Mais, aujourd’hui, les Saoudiens sont excédés par les intransigeances palestiniennes qui leur empêchent d’avancer vers la paix et la prospérité au Moyen-Orient.

Aujourd’hui, bien que les peuples arabes continuent de manifester leur rejet d’Israël, la réalité au sommet de chaque État est bien différente. Les dirigeants arabes préparent en douceur leur peuple à cesser de haïr les Juifs et Israël, pour enfin rentrer dans une phase où une paix sera possible.

Cette affirmation me fait d’ailleurs penser aux Accords d’Abraham. Je pense qu’avec la pression américaine et la nécessité d’une alliance entre l’Arabie Saoudite et les États-Unis, ils vont s’étendre à d’autres pays arabes.

On peut donc imaginer que Mohammed ben Salmane se frotte les mains par avance à l’idée qu’Israël et les États-Unis aillent bombarder les sites nucléaires iraniens qui représentent autant une menace pour l’Arabie Saoudite qu’Israël.

Vous avez réalisé le film Pogrom(s). On y voit le secrétaire des Nations Unies déclarer qu’ « il est important de reconnaître que les attaques du Hamas ne se sont pas produites dans le vide ». Comment expliquez-vous ce propos ?

Il y a des blocs fondamentaux à l’intérieur des Nations Unies. Les pays arabes et les dictatures socialistes sont ensemble majoritaires.
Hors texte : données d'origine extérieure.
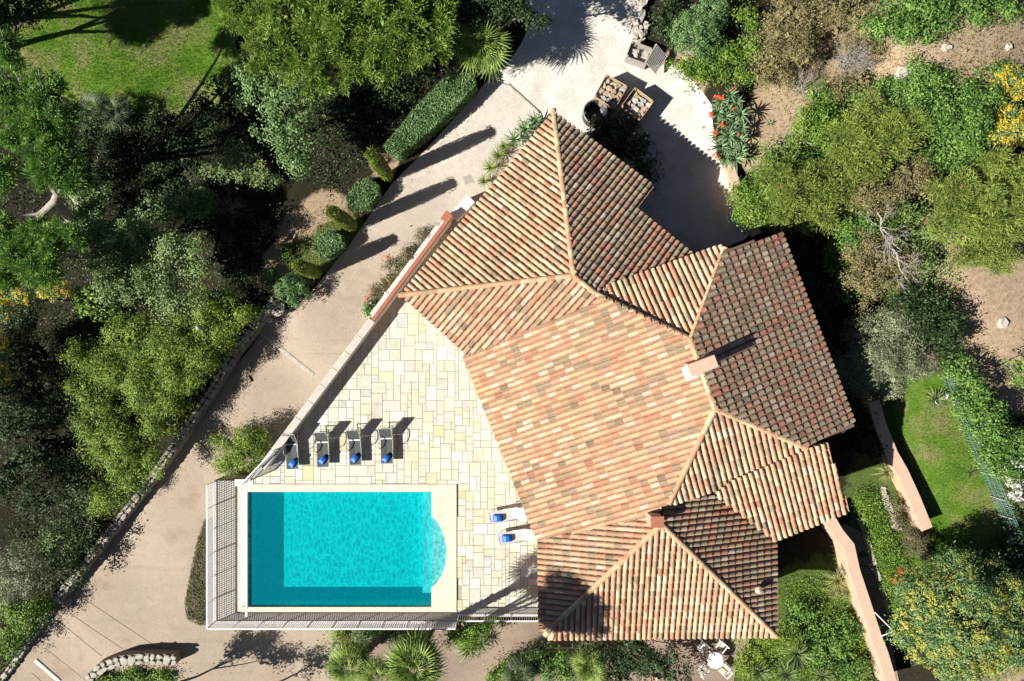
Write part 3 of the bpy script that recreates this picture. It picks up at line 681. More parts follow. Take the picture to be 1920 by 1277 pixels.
ro_fix = [o for o in bpy.data.objects if o.name.startswith('roof_slope')]
# hip and ridge tiles
RV, RF = tile_verts(.47, .132, .11, 8)
ridge_me = npmesh('ridge_tile', RV, RF[:, ::-1], MT['tile_o'], True)
S = {s.name: s for s in SLOPES}
def zat(px, names): return sum(S[n].hit(*px).z for n in names) / len(names)
def ridge(p0, p1, names, ext0=.0, ext1=.0):
    a, c = W(*p0, zat(p0, names)), W(*p1, zat(p1, names)); d = (c - a).normalized(); a = a - d * ext0; c = c + d * ext1
    if a.z > c.z: a, c = c, a
    d = (c - a).normalized(); L = (c - a).length; n = max(1, round(L / .385)); st = L / n
    x = d.cross(Vector((0, 0, 1))).normalized(); z = x.cross(d)
    for k in range(n):
        o = bpy.data.objects.new('ridge_tile', ridge_me); COL.objects.link(o); o.parent = house; o.matrix_parent_inverse = Matrix.Translation(house.location).inverted()
        q = a + d * (st * k) + Vector((0, 0, .0)); o.matrix_basis = Matrix.Translation(q) @ Matrix((x, d, z)).transposed().to_4x4() @ Matrix.Diagonal((1, st / .385, 1, 1))
        o.color = (*pick([((.46,.31,.18),6),((.44,.24,.14),3),((.47,.38,.25),2),((.3,.24,.15),1)]), 1)
    b = MB(); b.tube([a + Vector((0, 0, -.03)), c + Vector((0, 0, -.03))], .125, 8); b.build('ridge_mortar', MT['ridge'], house)
ridge((1038,210), (1076,517), ['north_west', 'north_east'], .12)
ridge((753,553), (1076,517), ['north_west', 'south_west'], .12)
ridge((1076,517), (1118,551), ['south_west', 'north_east'])
ridge((1118,551), (1296,637), ['main', 'north'])
ridge((1296,637), (1341,766), ['main', 'east'])
ridge((1341,766), (1256,940), ['main', 'south_upper'], 0, .1)
ridge((1296,637), (1358,469), ['north', 'east'], 0, .08)
ridge((1341,766), (1508,838), ['east', 'south_upper'], 0, .1)
ridge((1241,983), (1032,1178), ['wing_west', 'wing_south'], 0, .2)
ridge((1241,983), (1453,1190), ['wing_south', 'wing_east'], 0, .1)
# rendered walls under the eaves
def wall_under(p0, p1, z, off=.5, inner=(1150, 700), zb=-3.2):
    a, c = W(*p0, z), W(*p1, z); d = (c - a).normalized(); n_ = Vector((-d.y, d.x, 0))
    if n_.dot(W(*inner, z) - a) < 0: n_ = -n_
    a2, c2 = a + n_ * off + d * off, c + n_ * off - d * off
    MB().prism([tuple(v[:2]) for v in (a2, c2, c2 + n_ * .3, a2 + n_ * .3)], zb, z - .02).build('wall', MT['plaster'], house)
for p0, p1, z, inn in [((1038,212),(753,552),2.95,(1000,450)), ((1045,210),(1224,350),2.95,(1100,450)), ((1193,393),(1296,476),2.95,(1150,500)), ((755,556),(873,663),2.95,(1000,560)),
    ((870,665),(1005,1008),2.9,(1200,800)), ((1120,545),(1352,464),4.8,(1280,600)), ((1358,464),(1465,440),4.25,(1400,600)), ((1465,440),(1602,800),4.25,(1340,700)),
    ((1590,958),(1550,830),3.8,(1450,900)), ((1452,1012),(1590,958),3.8,(1450,900)), ((1603,800),(1510,838),4.2,(1450,700)), ((1012,1010),(1014,1190),2.8,(1200,1000)), ((1020,1195),(1452,1192),2.8,(1240,1050)), ((1452,1012),(1454,1188),2.8,(1300,1020))]:
    wall_under(p0, p1, z, inner=inn)
wall_under((1224,350), (1193,393), 2.95, inner=(1100, 400))
# upright face between the stepped slopes, flat wall under the upper south eave
v0, v1 = W(1256,944,4.8), W(1372,905,4.8); MB().prism([(v0.x, v0.y + .1), (v1.x, v1.y + .1), (v1.x, v1.y + .35), (v0.x, v0.y + .35)], 3.0, 4.83).build('wall', MT['plaster'], house)
# chimneys
zc = zat((1312,690), ['main', 'east'])
def blockc(px, py, z0, z1, sx, sy, rz, mat, nm, par, bev=.015):
    v = W(px, py, z1); return MB().box((v.x, v.y, (z0 + z1) / 2), (sx, sy, z1 - z0), rz).build(nm, mat, par, bevel=bev)
ch = blockc(1322, 684, zc - .6, zc + .75, 1.05, .42, .36, MT['plaster'], 'chimney', house)
blockc(1318, 686, zc + .752, zc + .82, 1.15, .5, .36, MT['coping_pink'], 'chimney_cap', ch)
fl = W(1292, 697, zat((1292,697), ['main'])); MB().box((fl.x, fl.y, fl.z + .12), (.5, .6, .2), .36).build('flashing', MT['white_wall'], ch, bevel=.02)
zc2 = zat((1241,983), ['wing_west', 'wing_south'])
ch2 = blockc(1229, 976, zc2 - .8, zc2 + .55, .5, .42, 0, MT['plaster'], 'chimney', house)
blockc(1233, 979, zc2 + .552, zc2 + .62, .56, .48, 0, MT['red_coping'], 'chimney_cap', ch2)
v = S['wing_east'].hit(1418, 1102); ch3 = MB().lathe([(.09, -.1), (.09, .3), (.0, .3)], v, 12).build('vent_pipe', MT['ridge'], house); MB().lathe([(.0, .42), (.16, .34), (.17, .3), (.0, .3)], v, 12).build('vent_cowl', MT['coping_pink'], ch3)
# end caps (corner tiles) at the south-west corner of the wing
for k, (a, b_) in enumerate([(1018,1178),(1022,1190),(1034,1196)]):
    v = W(a, b_, 2.9); o = bpy.data.objects.new('corner_tile', ridge_me); COL.objects.link(o); o.parent = house; o.matrix_parent_inverse = Matrix.Translation(house.location).inverted()
    an = math.radians([-65, -40, -15][k]); o.matrix_basis = Matrix.Translation(v) @ Matrix.Rotation(an, 4, 'Z') @ Matrix.Rotation(.3, 4, 'X'); o.color = (.56, .4, .26, 1)
# globe lamp under the east eave
v = W(1580, 808, 3.6); gl_ = thing('globe_lamp', v, 'white globe lamp under the east eave corner', 'lamp'); b = MB(); b.lathe([(.001, -.11), (.07, -.085), (.11, 0), (.07, .085), (.001, .11)], v, 14); b.build('globe', MT['white_paint'], gl_, True); MB().tube([v + Vector((-.45, .12, -.05)), v + Vector((-.05, 0, -.03))], .025, 6).build('arm', MT['white_paint'], gl_)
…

Heureusement que les États-Unis opposent leur veto à chaque résolution anti-israélienne qui est votée, autrement l’État hébreu serait dans une situation très complexe aujourd’hui.

J’attire également votre attention sur le fait que l’ONU n’est pas une organisation « propre ». Kurt Waldheim, secrétaire général dans les années 1970, était un ancien nazi. À la même époque, les Nations Unies ont adopté la résolution 3379 assimilant le sionisme au racisme.

Je me suis moi-même rendu dans les diverses infrastructures onusiennes, que ce soit à New York ou à Genève. Je suis tombé dans un nid d’antisémites ! Il était pratiquement de bon ton dans les couloirs des Nations-Unies de dire du mal des Juifs.

Puis, il y a au sein de cette institution un courant tiers-mondiste très puissant composé de gens fascinés par les régimes autoritaires et les pays en voie de développement et qui a une dent contre Israël, aussi bien par antisémitisme que par méconnaissance de l’histoire.